Marc Séguin, the Elder (born April 20, 1786, Annonay, Fr.—died Feb. 24, 1875, Annonay) was a French engineer and inventor of the wire-cable suspension bridge and the tubular steam-engine boiler.
A nephew of Joseph Montgolfier, the pioneer balloonist, Séguin developed an early interest in machinery, pursuing his studies informally but so successfully that by 1822 he was carrying out promising experiments on the strength of wire cables. With his brother Camille he studied the principles of the suspension bridge, at that time built with chain cables. Over the Rhône River at Tournon in 1824 the two brothers erected a bridge suspended from cables made of parallel wire strands, the first of a succession of such modern bridges all over the world. Séguin was also one of the first to suggest the solution to the problem of deflection under load by the addition of web trusses on either side of the roadway.

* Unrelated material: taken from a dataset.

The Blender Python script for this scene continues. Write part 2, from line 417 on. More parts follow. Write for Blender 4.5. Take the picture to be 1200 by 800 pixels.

The advent of the railroad drew Séguin’s attention to the problem of locomotive power. His invention of the multiple-fire-tube boiler, in place of the water-tube boiler used by the earlier steam engines, marked a decisive advance; George Stephenson used the Séguin-type boiler in his Rocket locomotive that won the competition of 1829 on the Liverpool and Manchester Railway. Séguin was also responsible for further improvements in locomotive efficiency and played a leading role, again in collaboration with his brother Camille, in the construction of the first French railroad, between Saint-Étienne and Lyon (1824–33). He also made contributions to theoretical physics and wrote engineering treatises on the suspension bridge, the railroad, steam navigation, and steam power.